This last-minute helper of Jesus during his Passion signifies a broader picture for believers

Image from Wikimedia Commons

In the Gospel reading during Holy Week, we were introduced to Simon of Cyrene who was compelled to assist Jesus with his Cross.

This North African, who probably was a dispersed Jew, aided our Lord at a time when he was weak and vulnerable yet he walked with Jesus along his sorrowful path.

Not much is known about this obscure person who performed an act of great charity toward our Lord. Yet, with what we have, we can make some powerful connections and profound interpretations about this great person.

Biblical Profile

What we know, pretty much comes from the chapters he is mentioned in (Matthew 27:32Luke 23:26Mark 15:21).

First, we know that he is from Cyrene, an ancient Greek colony located in modern-day Libya in Northern Africa.

Keep in mind that Jews existed outside of Judea across neighboring regions. Cyrene happened to be a thriving colony with an estimated 100,000 population.

As a result, we can conclude that Simon was in Jerusalem for Passover which means he probably was of Jewish background.

Lastly, we know that Simon was a family man because he had two children, Rufus and Alexander. St. Paul mentions Rufus in Romans 16:13, which is considered to be a reference to him.

Deeper Interpretation

If the Church is catholic (Gk., katholikos, “universal”), then it’s message resonates with all.

This remarkable act of being compelled to assist with Jesus’ cross is symbolic.

Just as Adam was the head of humanity in creation in the Fall and Jesus is the head of salvation through his atonement (Romans 5:18–19), Simon signifies African descendants that will come to Christ and enter the Catholic Church.

For a Catholic of African Descent, this act of holding up Christ symbolizes Simon of Cyrene as the head that represents all of Africa and the universal call of the descendants of the diaspora to unite with the Redeemer of the world.

Moreover, this act of carrying the weight of Christ reveals the true intimacy Africans have with the Church.

Despite popular belief, Christianity has always had a pivotal role in the continent.

From the Church’s inception, countless godly men and women have been pivotal players in shaping the Church.

It’s no surprise that many pioneering desert fathers, Saints, Doctors of the Church, and even now marvelous orthodox leaders hail from the continent.

Figures such as St. Anthony of the Desert, Sts. Perpetua and Felicity, St. Augustine, King Afonso of the Congo, and now Cardinal Francis Arinze have carried Jesus Christ along the ages.

A Pope’s Remarks

This interpretation would be consistent with Pope Emeritus Benedict XVI during his trip to Africa in March 2009.

While visiting the Cardinal Paul Emile Leger Centre in Cameroon, Benedict stated

“Can it not be said that every African is in some sense a member of the family of Simon of Cyrene. Every African who suffers, indeed every person who suffers, helps Christ to carry His Cross and climbs with him the path to Golgotha in order one day to rise again with him.”
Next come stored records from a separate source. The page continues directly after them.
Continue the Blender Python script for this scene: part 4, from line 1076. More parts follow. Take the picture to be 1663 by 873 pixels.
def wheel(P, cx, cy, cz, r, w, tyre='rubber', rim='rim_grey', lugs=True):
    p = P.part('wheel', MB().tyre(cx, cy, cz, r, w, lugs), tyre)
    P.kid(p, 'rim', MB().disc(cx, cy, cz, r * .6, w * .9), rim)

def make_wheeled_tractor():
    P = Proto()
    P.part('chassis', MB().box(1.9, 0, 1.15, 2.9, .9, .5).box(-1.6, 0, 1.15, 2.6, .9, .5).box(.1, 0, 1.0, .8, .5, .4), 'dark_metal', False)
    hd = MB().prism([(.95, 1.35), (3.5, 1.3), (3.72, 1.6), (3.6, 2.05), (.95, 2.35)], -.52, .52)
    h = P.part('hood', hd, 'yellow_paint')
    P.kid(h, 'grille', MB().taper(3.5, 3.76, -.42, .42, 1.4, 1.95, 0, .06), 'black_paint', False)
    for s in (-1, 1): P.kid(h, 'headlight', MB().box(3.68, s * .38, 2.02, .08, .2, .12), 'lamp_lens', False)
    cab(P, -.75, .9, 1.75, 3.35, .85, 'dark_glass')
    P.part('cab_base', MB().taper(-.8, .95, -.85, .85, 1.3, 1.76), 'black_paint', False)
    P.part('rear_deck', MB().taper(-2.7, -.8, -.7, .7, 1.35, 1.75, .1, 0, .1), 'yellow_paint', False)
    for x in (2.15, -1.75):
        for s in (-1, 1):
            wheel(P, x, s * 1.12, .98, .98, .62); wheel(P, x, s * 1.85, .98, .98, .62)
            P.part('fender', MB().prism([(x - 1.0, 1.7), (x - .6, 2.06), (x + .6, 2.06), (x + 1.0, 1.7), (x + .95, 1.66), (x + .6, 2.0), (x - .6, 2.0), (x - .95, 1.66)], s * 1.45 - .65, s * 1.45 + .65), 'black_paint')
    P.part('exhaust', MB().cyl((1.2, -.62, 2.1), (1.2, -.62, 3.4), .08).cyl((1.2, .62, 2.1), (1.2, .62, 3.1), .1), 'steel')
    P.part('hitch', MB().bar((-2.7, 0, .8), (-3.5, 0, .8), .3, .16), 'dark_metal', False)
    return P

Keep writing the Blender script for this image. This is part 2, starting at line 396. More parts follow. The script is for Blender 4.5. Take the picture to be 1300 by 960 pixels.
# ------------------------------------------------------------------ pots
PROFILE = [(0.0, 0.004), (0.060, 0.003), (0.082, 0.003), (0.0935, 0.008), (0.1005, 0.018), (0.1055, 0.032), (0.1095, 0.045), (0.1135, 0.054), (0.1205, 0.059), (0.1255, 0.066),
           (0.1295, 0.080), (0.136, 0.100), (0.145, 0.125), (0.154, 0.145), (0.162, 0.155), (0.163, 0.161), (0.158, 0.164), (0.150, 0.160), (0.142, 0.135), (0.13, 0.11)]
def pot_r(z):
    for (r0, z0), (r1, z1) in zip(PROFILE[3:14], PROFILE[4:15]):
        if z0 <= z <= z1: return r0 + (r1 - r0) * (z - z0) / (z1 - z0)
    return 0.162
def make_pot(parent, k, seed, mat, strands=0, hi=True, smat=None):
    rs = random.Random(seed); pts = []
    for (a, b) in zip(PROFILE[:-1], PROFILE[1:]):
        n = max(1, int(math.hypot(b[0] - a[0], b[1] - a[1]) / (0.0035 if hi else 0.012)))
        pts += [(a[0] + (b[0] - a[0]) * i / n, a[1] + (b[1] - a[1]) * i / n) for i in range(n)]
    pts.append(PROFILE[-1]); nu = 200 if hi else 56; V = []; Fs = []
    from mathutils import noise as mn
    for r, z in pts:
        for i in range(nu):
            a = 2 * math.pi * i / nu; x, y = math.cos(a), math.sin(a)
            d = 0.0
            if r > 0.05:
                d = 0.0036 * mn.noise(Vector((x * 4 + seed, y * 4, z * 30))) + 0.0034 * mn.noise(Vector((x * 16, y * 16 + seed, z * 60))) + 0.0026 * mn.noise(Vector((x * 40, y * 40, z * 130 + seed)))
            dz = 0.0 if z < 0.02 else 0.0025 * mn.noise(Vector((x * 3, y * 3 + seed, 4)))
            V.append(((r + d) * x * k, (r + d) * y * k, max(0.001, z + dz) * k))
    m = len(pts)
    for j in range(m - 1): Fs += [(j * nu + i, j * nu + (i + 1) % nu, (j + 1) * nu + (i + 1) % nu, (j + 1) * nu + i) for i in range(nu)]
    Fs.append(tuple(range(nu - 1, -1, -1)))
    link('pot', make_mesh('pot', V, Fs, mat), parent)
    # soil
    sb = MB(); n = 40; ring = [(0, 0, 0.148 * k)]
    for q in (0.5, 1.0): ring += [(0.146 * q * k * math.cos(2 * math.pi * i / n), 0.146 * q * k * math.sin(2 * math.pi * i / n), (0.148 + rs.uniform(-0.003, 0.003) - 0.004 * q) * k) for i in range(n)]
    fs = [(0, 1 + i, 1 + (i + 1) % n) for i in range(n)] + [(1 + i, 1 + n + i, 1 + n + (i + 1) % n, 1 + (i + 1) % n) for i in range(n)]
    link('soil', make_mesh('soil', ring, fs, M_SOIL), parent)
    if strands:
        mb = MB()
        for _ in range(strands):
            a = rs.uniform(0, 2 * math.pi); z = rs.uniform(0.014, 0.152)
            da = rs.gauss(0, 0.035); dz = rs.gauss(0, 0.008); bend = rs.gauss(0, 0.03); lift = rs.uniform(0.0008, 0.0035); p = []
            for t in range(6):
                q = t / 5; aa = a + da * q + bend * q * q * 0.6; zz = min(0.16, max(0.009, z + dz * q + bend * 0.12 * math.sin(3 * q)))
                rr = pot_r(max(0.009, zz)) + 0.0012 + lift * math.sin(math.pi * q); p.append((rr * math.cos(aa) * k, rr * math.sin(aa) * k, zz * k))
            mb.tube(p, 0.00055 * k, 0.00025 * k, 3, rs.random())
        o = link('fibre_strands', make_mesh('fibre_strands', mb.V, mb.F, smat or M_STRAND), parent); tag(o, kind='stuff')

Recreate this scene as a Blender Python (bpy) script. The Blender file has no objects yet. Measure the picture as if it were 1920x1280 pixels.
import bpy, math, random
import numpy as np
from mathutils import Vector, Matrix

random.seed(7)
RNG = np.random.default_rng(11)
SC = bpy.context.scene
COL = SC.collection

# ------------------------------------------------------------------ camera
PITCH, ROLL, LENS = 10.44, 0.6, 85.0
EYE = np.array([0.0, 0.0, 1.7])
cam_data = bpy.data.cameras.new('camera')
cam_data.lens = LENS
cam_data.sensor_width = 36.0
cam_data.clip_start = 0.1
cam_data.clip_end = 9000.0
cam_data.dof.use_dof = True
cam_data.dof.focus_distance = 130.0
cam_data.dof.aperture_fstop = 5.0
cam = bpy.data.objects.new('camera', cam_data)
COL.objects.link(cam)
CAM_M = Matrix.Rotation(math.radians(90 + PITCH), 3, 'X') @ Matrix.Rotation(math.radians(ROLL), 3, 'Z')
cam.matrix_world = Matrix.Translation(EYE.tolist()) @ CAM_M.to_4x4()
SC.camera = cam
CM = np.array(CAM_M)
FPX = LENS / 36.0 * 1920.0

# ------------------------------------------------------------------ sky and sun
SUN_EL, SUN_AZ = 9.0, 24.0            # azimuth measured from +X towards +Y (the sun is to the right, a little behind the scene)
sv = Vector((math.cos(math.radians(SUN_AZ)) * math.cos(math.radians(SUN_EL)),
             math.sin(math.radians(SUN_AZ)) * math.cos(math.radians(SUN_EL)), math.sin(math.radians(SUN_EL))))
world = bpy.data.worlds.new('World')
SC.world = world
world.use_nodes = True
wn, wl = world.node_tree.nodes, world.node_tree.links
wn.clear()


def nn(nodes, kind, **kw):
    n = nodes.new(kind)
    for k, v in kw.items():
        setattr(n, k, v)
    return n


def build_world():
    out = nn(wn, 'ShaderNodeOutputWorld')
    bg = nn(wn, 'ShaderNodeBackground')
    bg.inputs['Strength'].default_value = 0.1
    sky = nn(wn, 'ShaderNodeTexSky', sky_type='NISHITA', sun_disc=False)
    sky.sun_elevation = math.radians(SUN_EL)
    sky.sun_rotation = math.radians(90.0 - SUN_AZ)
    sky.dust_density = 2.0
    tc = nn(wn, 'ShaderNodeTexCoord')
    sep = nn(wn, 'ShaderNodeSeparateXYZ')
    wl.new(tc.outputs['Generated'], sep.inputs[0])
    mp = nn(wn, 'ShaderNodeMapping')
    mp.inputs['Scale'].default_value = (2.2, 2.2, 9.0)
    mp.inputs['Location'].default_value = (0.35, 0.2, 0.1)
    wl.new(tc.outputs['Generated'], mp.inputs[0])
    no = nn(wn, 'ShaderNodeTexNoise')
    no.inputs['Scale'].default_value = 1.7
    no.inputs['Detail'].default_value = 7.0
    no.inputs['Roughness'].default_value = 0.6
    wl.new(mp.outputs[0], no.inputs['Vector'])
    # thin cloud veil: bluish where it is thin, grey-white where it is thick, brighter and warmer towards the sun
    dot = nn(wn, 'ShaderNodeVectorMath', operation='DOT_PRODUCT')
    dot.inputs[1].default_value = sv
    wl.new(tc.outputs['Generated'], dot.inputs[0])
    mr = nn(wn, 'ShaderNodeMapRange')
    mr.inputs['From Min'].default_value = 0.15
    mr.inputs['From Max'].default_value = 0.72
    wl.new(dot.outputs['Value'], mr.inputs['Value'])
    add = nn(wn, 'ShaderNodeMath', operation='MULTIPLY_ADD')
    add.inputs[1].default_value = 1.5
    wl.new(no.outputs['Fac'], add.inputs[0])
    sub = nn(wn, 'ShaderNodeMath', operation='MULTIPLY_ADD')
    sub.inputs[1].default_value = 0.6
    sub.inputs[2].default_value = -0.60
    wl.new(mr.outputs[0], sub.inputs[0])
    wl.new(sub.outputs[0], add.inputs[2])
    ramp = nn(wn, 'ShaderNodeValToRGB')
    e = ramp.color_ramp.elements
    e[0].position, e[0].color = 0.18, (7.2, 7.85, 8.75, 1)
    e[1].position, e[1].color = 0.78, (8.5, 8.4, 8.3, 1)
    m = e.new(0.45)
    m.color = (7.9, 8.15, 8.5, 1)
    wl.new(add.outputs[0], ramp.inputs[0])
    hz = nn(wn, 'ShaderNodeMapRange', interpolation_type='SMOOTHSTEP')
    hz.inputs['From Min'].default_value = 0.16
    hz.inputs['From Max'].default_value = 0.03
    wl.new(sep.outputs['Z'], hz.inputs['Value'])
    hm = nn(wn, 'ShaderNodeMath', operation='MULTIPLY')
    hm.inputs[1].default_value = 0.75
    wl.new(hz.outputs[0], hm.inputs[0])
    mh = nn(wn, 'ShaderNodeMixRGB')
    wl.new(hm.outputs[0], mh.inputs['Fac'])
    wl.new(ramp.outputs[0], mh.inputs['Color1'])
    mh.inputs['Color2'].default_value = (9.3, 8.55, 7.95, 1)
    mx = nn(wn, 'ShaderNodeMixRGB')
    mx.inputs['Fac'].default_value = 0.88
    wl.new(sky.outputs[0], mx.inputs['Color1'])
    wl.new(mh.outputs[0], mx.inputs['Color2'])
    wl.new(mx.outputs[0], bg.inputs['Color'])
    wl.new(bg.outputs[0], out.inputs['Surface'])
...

He concluded his remarks with a prayer, “I pray, dear brothers and sisters, that you will be able to recognize yourselves in Simon of Cyrene.”

Africa has been ravaged by centuries of colonialism, imperialism, political corruption, and natural disasters. The continent has surely seen it’s fair share of insufferable pain.

If any continent could fathom the torture of Jesus, Africa would definitely be it. Because she has endured the excruciating torment of abuse, she can walk alongside the Messiah during the Via Dolorosa, “Sorrowful Way.”

When keeping her brutal past in mind, it’s no wonder that Pope Benedict could utter such an uncanny resemblance.

Closing Thoughts

We could all learn from Simon. Here’s a man that was compelled to aid our Lord in his time of unimaginable mistreatment. Perhaps he never knew Jesus, but he would be completely changed by carrying Jesus’ cross.

St. Paul says that a true Christian is one that lives a crucified life,( Galatians 2:20).